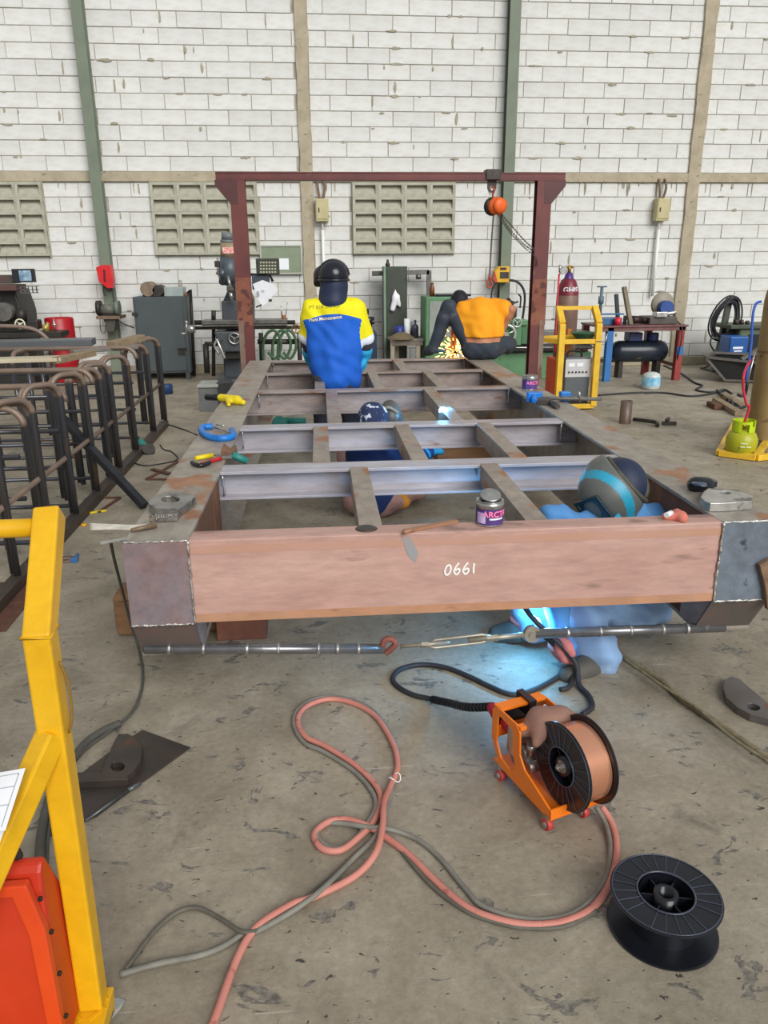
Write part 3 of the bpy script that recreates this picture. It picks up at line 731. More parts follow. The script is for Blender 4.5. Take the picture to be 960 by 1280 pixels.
# drawings lying on the machine
def sheet(nm, pts, label, off, bend):
    mb = MB(); n = 8; a, b, c, d = [Vector(p) for p in pts]; vs = []
    for i in range(n+1):
        for j in range(n+1):
            u, v = i/n, j/n; p = (a.lerp(b, u)).lerp(d.lerp(c, u), v); p = p+Vector((0, 0, off+bend*math.sin(PI*u)*v)); vs.append(p)
    fs = [(i*(n+1)+j, (i+1)*(n+1)+j, (i+1)*(n+1)+j+1, i*(n+1)+j+1) for i in range(n) for j in range(n)]
    mb.add(vs, fs, True); mb.add([v-Vector((0, 0, .0008)) for v in vs], [f[::-1] for f in fs], True)
    o = obj(nm, mb, WHITE); tag(o, label, 'paper', 'drawings on the yellow trolley')
    ln = MB()
    def at(u, v): return (a.lerp(b, u)).lerp(d.lerp(c, u), v)+Vector((0, 0, off+bend*math.sin(PI*u)*v+.0006))
    for q in (((.06, .08), (.94, .08)), ((.06, .08), (.06, .95)), ((.94, .08), (.94, .95)), ((.06, .3), (.94, .3)), ((.5, .3), (.5, .95)), ((.06, .6), (.94, .6))):
        ln.tube([at(q[0][0]+(q[1][0]-q[0][0])*i/8, q[0][1]+(q[1][1]-q[0][1])*i/8) for i in range(9)], .0006, 4)
    obj('printed_lines', ln, M('print_grey', '9aa0ab', rough=.8), o)
    return o
sheet('drawing_sheet', [V(-70, 985, 1.24), V(33, 967, 1.24), V(8, 1045, 1.13), V(-95, 1075, 1.10)], 'upper white drawing sheet curled over the yellow trolley brace', .012, .01)
sheet('drawing_sheet', [V(-75, 1000, 1.235), V(23, 990, 1.235), V(-2, 1062, 1.12), V(-95, 1085, 1.09)], 'lower white drawing sheet under the other on the trolley', .004, .008)
o = obj('plastic_scrap', MB().add([G(135, 1245, .005), G(156, 1250, .012), G(150, 1262, .03), G(138, 1275, .004), G(146, 1262, .05)], [(0, 1, 4), (1, 2, 4), (2, 3, 4), (3, 0, 4), (0, 3, 2, 1)]), M('clear_plastic', 'b9c9d0', 'e0e8ec', 30, .2), None); tag(o, 'crumpled pale plastic scrap on floor beside the trolley base', 'plastic scrap')

# ------------------------------------------------------------------ hoses and cables on the floor
def floor_path(pts, z): return [G(p[0], p[1], z if len(p) < 3 else p[2]) for p in pts]
RED_P = [(150, 1560), (215, 1400), (266, 1280), (296, 1199), (321, 1159), (364, 1131), (390, 1122), (442, 1096), (469, 1067, .03), (478, 1034, .034), (480, 1004, .03), (487, 985, .014), (497, 959), (491, 929), (469, 895), (439, 878), (409, 874), (382, 884), (372, 901), (382, 921), (405, 932), (442, 955), (469, 981), (476, 1004), (465, 1030), (448, 1047), (425, 1063), (402, 1060), (393, 1043), (409, 1028), (431, 1024), (456, 1031, .016), (480, 1045, .014), (510, 1067), (540, 1097), (570, 1124), (600, 1142), (650, 1155), (700, 1153), (740, 1135), (764, 1100), (771, 1060), (765, 1030, .02), (752, 1008, .05)]
o = obj('gas_hose', MB().tube(curve_pts(floor_path(RED_P, .0105), 6), .0098, 10), M('salmon_hose', 'd08a7c', 'c27a6d', 9, .6, c3='a8695e', sc3=24, t3=.62), loc=G(480, 1040)); tag(o, 'salmon red hose looped across the floor to the wire feeder', 'hose')
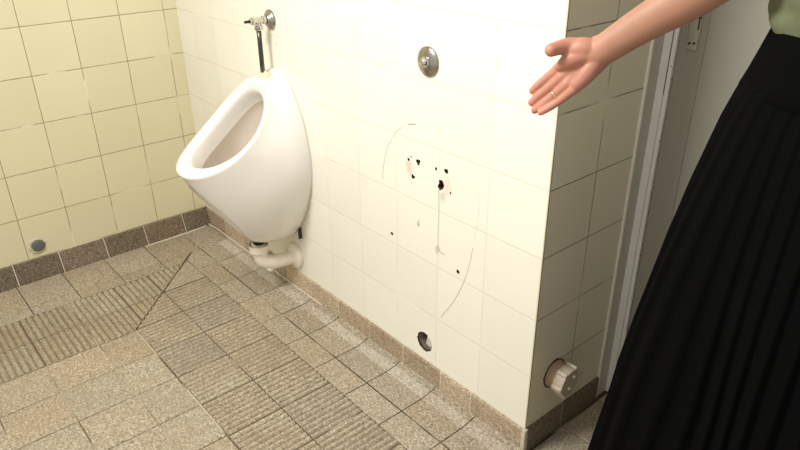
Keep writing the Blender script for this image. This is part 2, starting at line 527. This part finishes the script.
# -- door frame and door
YD = .335
bm = bmesh.new()
box(bm, WOUT-.02, WOUT+.004, .284, .291, 0, 2.1, .001)
structure(obj('trim_2', bm, simple('pale_bead', lin(250, 244, 226), .4)))
bm = bmesh.new()
box(bm, WOUT-.10, WOUT+.001, .291, .45, 0, 2.1)
box(bm, WOUT-.10, 2.62, .291, .45, 2.1, 2.16)
box(bm, WOUT+.001, WOUT+.0195, YD-.004, .40, .0, 2.1, .0005, 1)
box(bm, WOUT+.0195, WOUT+.030, YD-.003, .40, .0, 2.1, .001, 1)
box(bm, 2.50, 2.54, YD-.004, .40, .0, 2.1, .001, 1)
structure(obj('trim_1', bm, [m_frame_grey, m_frame_cream], smooth=False))
bm = bmesh.new()
box(bm, WOUT+.0190, WOUT+.0205, YD-.0046, .36, .80, .985)
box(bm, WOUT+.0301, WOUT+.0318, YD+.004, .36, .0, 2.1)
for (x, z, r) in ((.026, .86, .003), (.031, .835, .0025), (.029, .70, .003), (.030, .58, .0022), (.031, .42, .0025), (.028, .30, .002), (.031, .21, .002)):
    lathe(bm, (WOUT+x, YD-.0025, z), (0, -1, 0), [(r*.5, -.002), (r*.5, .0006), (0, .0008)], 10)
structure(obj('trim_6', bm, simple('dirty_gap', lin(110, 98, 80), .9)))
bm = bmesh.new()
box(bm, WOUT+.0316, 2.498, YD, .375, .008, 2.09, .002)
door = structure(obj('door_1', bm, m_door, smooth=False))
bm = bmesh.new()
box(bm, 1.700, 1.7012, YD-.0008, YD+.002, .01, 2.08)
structure(obj('door_seam', bm, simple('seam_paint', lin(152, 148, 134), .5), door, org=(0, 0, 0)))
# lock plate with keyhole and screws, lever handle above
bm = bmesh.new()
box(bm, 1.6615, 1.686, YD-.004, YD+.001, .897, 1.10, .003)
lp = structure(obj('lock_plate', bm, m_lock, door, org=(0, 0, 0)))
bm = bmesh.new()
for (x, z) in ((1.6695, .911), (1.6795, .912)):
    lathe(bm, (x, YD-.0035, z), (0, -1, 0), [(.0026, 0), (.0024, .0012), (0, .0014)], 12)
box(bm, 1.6805, 1.6835, YD-.0048, YD-.003, .938, .962, .0008)
lathe(bm, (1.682, YD-.0035, .962), (0, -1, 0), [(.0035, 0), (.0035, .0013), (0, .0014)], 12)
structure(obj('keyhole', bm, m_black, lp, org=(0, 0, 0)))
bm = bmesh.new()
tube(bm, curve([(1.677, YD, 1.06), (1.677, YD-.045, 1.06), (1.69, YD-.055, 1.06), (1.79, YD-.055, 1.058)], 6), [.009]*19, 16)
structure(obj('door_handle', bm, m_steel, door, org=(0, 0, 0)))
bm = bmesh.new()
box(bm, 2.54, 2.9, .291, .45, -.05, 2.45); box(bm, WOUT-.1, 2.54, .291, .45, 2.16, 2.45)
structure(obj('wall_doorway', bm, m_plaster, smooth=False))

# ------------------------------------------------------------------ urinal
UX = .627
U = thing('urinal', 'white porcelain wall-hung urinal bowl on the tiled wall near the inner corner', 'urinal', (UX, 0, .20))
def urinal_mesh():
    bm = bmesh.new(); N = 96
    IT, IB = Vector((0, -.065, .6695)), Vector((0, -.284, .4995))     # opening, top and bottom
    OT, OB = Vector((0, -.050, .706)), Vector((0, -.322, .478))        # outer edge of the rim
    d = Vector((0, -.65, .75))
    nrm = Vector((0, -.67, .74)).normalized()
    def ring_at(ph, f, up=0.0):
        """f = 0 outer rim edge .. 1 opening"""
        c, sn = math.cos(ph), math.sin(ph)
        T = OT.lerp(IT, f); B = OB.lerp(IB, f)
        w = (.131*(1+.06*c))*(1-f)+.1005*f
        e = .92
        p = (T+B)/2+(B-T)/2*c+d*(-.034*(1-f)-.028*f)*(1-c*c)
        return p+Vector((math.copysign(abs(sn)**e, sn)*w, 0, 0))+nrm*up
    def R(ph): return ring_at(ph, 0)
    def W(ph):
        c, sn = math.cos(ph), math.sin(ph)
        zc = .465
        x = .160*math.copysign(abs(sn)**.85, sn)
        if c > 0: x *= (1-.34*c**1.6)
        else: x *= (1-.16*(-c)**2)
        return Vector((x, 0, zc-c*(.262 if c < 0 else .268)))
    K = 22
    outer = []
    for i in range(K+1):
        t = i/K; ring = []
        for k in range(N):
            ph = 2*PI*k/N; c = math.cos(ph)
            b = max(0, c)                       # 1 at the bottom
            w = W(ph); r = R(ph)
            side = abs(math.sin(ph))
            tp = max(0, -c)
            p1 = w+Vector((0, -.085-.095*b+.060*tp, -.030*b*b))+Vector((w.x*.06*side, 0, 0))
            p2 = r+Vector((r.x*.06*side, .045+.040*b-.02*tp, -.050-.115*b+.052*tp))
            q = bez(w, p1, p2, r, t)
            # the front of the belly is hollowed to a leaf-shaped face with a crease on either side
            ph_ = ph if ph < PI else ph-2*PI
            u = (t-.30)/.64
            if 0 < u < 1:
                lim = .40*math.sin(PI*u)**.8+1e-4
                if abs(ph_) < lim: q = q+Vector((0, .042, .008))*(math.sin(PI*u)*(1-(ph_/lim)**2))
            ring.append(q)
        outer.append(ring)
    rings = outer
    # rolled rim
    for f, up in ((.02, .006), (.10, .0095), (.30, .011), (.60, .010), (.82, .008), (.94, .005), (1.0, 0), (1.03, -.008), (1.02, -.024), (1.0, -.045)):
        rings.append([ring_at(2*PI*k/N, f, up) for k in range(N)])
    ninner = len(rings)
    last = rings[-1]
    S = Vector((0, -.135, .30))
    for i in range(1, 13):
        t = i/12; ring = []
        for k in range(N):
            ph = 2*PI*k/N; c = math.cos(ph); p = last[k]
            p1 = p+Vector((p.x*.02, .030, -.045-.02*max(0, c)))
            p2 = S+Vector((p.x*.62, -.03*max(0, c)+.070*max(0, -c), .05+.13*max(0, -c)))
            ring.append(bez(p, p1, p2, S+Vector((p.x*.02, 0, 0)), t))
        rings.append(ring)
    V = [[bm.verts.new((q.x+UX, min(q.y, -.0005), q.z)) for q in ring] for ring in rings]
    for i, (A, B) in enumerate(zip(V, V[1:])):
        for k in range(N):
            f = bm.faces.new((A[k], A[(k+1) % N], B[(k+1) % N], B[k]))
            f.material_index = 1 if i > ninner-2 else 0
    bm.faces.new(V[0]); bm.faces.new(V[-1])
    return bm
o = obj('bowl', urinal_mesh(), [m_porc, m_porc_in], U)
bm = bmesh.new()
lathe(bm, (UX, -.036, .710), (0, 0, 1), [(.022, -.01), (.022, .008), (.020, .011), (.008, .012), (.0075, .016), (0, .016)], 32)
obj('inlet_seal', bm, m_seal, U)['label'] = 'tan seal round the water inlet'
bm = bmesh.new()
lathe(bm, (UX, -.112, .205), (0, 0, -1), [(.019, -.03), (.019, .004), (.017, .006), (0, .006)], 32)
obj('outlet_gasket', bm, m_black, U)['label'] = 'black rubber outlet gasket'
bm = bmesh.new()
box(bm, .697, .7015, -.012, -.0005, .205, .245, .001)
obj('bracket', bm, m_cement, U)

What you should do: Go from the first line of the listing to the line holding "base', 'plastic scrap')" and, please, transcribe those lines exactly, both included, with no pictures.

The response:
Write part 3 of the bpy script that recreates this picture. It picks up at line 731. More parts follow. The script is for Blender 4.5. Take the picture to be 960 by 1280 pixels.
# drawings lying on the machine
def sheet(nm, pts, label, off, bend):
    mb = MB(); n = 8; a, b, c, d = [Vector(p) for p in pts]; vs = []
    for i in range(n+1):
        for j in range(n+1):
            u, v = i/n, j/n; p = (a.lerp(b, u)).lerp(d.lerp(c, u), v); p = p+Vector((0, 0, off+bend*math.sin(PI*u)*v)); vs.append(p)
    fs = [(i*(n+1)+j, (i+1)*(n+1)+j, (i+1)*(n+1)+j+1, i*(n+1)+j+1) for i in range(n) for j in range(n)]
    mb.add(vs, fs, True); mb.add([v-Vector((0, 0, .0008)) for v in vs], [f[::-1] for f in fs], True)
    o = obj(nm, mb, WHITE); tag(o, label, 'paper', 'drawings on the yellow trolley')
    ln = MB()
    def at(u, v): return (a.lerp(b, u)).lerp(d.lerp(c, u), v)+Vector((0, 0, off+bend*math.sin(PI*u)*v+.0006))
    for q in (((.06, .08), (.94, .08)), ((.06, .08), (.06, .95)), ((.94, .08), (.94, .95)), ((.06, .3), (.94, .3)), ((.5, .3), (.5, .95)), ((.06, .6), (.94, .6))):
        ln.tube([at(q[0][0]+(q[1][0]-q[0][0])*i/8, q[0][1]+(q[1][1]-q[0][1])*i/8) for i in range(9)], .0006, 4)
    obj('printed_lines', ln, M('print_grey', '9aa0ab', rough=.8), o)
    return o
sheet('drawing_sheet', [V(-70, 985, 1.24), V(33, 967, 1.24), V(8, 1045, 1.13), V(-95, 1075, 1.10)], 'upper white drawing sheet curled over the yellow trolley brace', .012, .01)
sheet('drawing_sheet', [V(-75, 1000, 1.235), V(23, 990, 1.235), V(-2, 1062, 1.12), V(-95, 1085, 1.09)], 'lower white drawing sheet under the other on the trolley', .004, .008)
o = obj('plastic_scrap', MB().add([G(135, 1245, .005), G(156, 1250, .012), G(150, 1262, .03), G(138, 1275, .004), G(146, 1262, .05)], [(0, 1, 4), (1, 2, 4), (2, 3, 4), (3, 0, 4), (0, 3, 2, 1)]), M('clear_plastic', 'b9c9d0', 'e0e8ec', 30, .2), None); tag(o, 'crumpled pale plastic scrap on floor beside the trolley base', 'plastic scrap')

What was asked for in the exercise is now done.